= What this task involves =
In the data below, locate each line with the word "objects" and list it.

= Supplied information =
****************

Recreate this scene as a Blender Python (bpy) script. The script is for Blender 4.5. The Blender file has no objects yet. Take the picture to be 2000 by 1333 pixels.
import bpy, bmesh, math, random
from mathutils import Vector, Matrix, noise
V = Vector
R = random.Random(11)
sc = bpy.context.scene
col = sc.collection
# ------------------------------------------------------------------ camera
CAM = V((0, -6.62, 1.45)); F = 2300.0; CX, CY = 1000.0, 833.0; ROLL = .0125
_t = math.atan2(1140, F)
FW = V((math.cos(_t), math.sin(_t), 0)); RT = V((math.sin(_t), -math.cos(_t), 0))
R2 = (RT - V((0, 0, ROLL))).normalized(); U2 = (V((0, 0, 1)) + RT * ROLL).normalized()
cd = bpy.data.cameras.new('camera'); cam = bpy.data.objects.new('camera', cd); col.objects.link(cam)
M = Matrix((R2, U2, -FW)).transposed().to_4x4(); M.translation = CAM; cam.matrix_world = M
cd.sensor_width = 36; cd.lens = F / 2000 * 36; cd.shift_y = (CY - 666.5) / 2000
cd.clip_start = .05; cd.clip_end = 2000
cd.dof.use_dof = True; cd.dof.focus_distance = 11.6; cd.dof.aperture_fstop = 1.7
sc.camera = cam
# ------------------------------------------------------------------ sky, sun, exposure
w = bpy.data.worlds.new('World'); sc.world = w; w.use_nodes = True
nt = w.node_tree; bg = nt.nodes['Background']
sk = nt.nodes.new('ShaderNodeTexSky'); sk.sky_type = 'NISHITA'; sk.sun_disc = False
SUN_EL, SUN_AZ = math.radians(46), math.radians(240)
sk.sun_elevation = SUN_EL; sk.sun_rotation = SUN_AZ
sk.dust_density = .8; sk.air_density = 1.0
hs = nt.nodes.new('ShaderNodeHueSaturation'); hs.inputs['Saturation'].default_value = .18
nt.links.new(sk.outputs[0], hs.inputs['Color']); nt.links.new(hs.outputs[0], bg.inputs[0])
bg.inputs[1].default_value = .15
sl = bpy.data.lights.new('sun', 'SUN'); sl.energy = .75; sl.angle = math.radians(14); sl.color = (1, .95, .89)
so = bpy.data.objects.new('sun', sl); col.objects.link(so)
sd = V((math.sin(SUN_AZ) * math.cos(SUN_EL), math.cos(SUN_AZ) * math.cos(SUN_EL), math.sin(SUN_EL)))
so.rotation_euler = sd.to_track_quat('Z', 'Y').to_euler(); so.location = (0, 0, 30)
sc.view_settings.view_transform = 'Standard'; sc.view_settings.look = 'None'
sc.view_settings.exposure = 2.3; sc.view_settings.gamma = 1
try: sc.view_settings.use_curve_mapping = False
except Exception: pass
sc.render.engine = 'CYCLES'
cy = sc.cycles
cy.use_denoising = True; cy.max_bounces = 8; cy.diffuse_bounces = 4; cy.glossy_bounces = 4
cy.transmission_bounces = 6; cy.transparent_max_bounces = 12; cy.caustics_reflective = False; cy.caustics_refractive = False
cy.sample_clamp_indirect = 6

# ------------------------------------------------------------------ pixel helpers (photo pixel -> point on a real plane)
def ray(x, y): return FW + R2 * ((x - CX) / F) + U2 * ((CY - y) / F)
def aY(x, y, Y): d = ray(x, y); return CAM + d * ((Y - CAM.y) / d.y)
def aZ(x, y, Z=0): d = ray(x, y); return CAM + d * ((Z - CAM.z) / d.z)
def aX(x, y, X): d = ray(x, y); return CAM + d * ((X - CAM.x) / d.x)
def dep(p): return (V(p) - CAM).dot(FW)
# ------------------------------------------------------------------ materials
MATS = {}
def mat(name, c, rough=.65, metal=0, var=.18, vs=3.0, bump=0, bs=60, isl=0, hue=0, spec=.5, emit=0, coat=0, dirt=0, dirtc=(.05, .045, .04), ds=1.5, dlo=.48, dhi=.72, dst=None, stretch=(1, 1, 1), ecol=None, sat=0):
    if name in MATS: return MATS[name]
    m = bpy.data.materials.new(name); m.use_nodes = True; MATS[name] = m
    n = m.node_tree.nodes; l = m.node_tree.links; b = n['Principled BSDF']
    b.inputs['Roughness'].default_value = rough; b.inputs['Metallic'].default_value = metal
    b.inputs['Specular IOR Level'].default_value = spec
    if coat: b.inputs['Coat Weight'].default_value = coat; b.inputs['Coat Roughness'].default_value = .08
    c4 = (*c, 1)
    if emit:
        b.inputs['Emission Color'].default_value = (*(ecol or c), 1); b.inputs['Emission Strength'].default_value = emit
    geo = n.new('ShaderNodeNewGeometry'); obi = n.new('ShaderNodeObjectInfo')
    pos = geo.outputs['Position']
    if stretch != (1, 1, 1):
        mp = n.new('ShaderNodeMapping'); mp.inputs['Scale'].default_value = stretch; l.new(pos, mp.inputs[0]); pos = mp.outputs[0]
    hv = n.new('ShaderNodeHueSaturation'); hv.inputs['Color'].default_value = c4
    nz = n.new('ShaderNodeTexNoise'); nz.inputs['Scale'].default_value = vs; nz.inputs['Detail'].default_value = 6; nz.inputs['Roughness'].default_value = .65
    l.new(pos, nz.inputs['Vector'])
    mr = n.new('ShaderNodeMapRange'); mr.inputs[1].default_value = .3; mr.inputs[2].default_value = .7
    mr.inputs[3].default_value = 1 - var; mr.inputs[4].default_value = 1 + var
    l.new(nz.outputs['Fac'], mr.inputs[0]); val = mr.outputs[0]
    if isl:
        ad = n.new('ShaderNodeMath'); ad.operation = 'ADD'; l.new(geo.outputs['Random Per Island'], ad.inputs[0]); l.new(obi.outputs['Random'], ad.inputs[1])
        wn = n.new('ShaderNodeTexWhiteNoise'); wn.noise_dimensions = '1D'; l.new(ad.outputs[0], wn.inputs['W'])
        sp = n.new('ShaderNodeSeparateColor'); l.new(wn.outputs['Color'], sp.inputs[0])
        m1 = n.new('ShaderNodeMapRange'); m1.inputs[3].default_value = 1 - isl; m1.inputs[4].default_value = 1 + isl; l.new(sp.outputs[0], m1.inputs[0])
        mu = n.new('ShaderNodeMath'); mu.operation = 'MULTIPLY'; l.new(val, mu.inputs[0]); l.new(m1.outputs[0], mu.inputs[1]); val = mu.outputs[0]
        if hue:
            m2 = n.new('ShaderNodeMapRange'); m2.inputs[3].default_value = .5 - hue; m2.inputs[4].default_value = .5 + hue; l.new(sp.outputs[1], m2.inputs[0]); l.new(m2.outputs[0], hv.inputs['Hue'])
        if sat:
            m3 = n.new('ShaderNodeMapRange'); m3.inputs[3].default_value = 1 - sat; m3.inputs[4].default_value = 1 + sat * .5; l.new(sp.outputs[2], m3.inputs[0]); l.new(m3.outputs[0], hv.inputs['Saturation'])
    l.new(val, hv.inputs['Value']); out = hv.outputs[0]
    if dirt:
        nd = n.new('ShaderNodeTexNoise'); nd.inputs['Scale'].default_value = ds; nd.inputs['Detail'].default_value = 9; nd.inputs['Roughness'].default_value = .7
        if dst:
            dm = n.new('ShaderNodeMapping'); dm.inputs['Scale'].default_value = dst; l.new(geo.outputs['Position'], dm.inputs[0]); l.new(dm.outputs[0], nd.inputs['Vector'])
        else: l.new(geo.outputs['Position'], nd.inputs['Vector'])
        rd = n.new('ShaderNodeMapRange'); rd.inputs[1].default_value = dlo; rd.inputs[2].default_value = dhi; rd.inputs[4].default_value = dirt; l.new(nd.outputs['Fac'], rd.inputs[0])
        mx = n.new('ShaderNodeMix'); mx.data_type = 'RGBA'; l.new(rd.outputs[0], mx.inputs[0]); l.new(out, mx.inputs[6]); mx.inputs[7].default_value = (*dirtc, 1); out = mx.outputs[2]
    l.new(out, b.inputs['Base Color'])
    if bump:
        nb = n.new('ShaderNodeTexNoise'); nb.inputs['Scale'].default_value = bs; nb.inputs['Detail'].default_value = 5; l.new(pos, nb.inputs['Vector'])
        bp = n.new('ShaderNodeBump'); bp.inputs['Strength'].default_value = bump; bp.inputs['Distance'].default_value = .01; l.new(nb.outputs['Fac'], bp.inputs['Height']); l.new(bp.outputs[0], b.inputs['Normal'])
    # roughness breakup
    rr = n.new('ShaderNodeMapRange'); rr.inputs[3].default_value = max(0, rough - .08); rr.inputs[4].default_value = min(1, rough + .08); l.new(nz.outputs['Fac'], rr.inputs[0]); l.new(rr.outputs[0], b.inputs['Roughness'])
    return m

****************

= Task response =
Recreate this scene as a Blender Python (bpy) script. The script is for Blender 4.5. The Blender file has no objects yet. Take the picture to be 2000 by 1333 pixels.
cd = bpy.data.cameras.new('camera'); cam = bpy.data.objects.new('camera', cd); col.objects.link(cam)
so = bpy.data.objects.new('sun', sl); col.objects.link(so)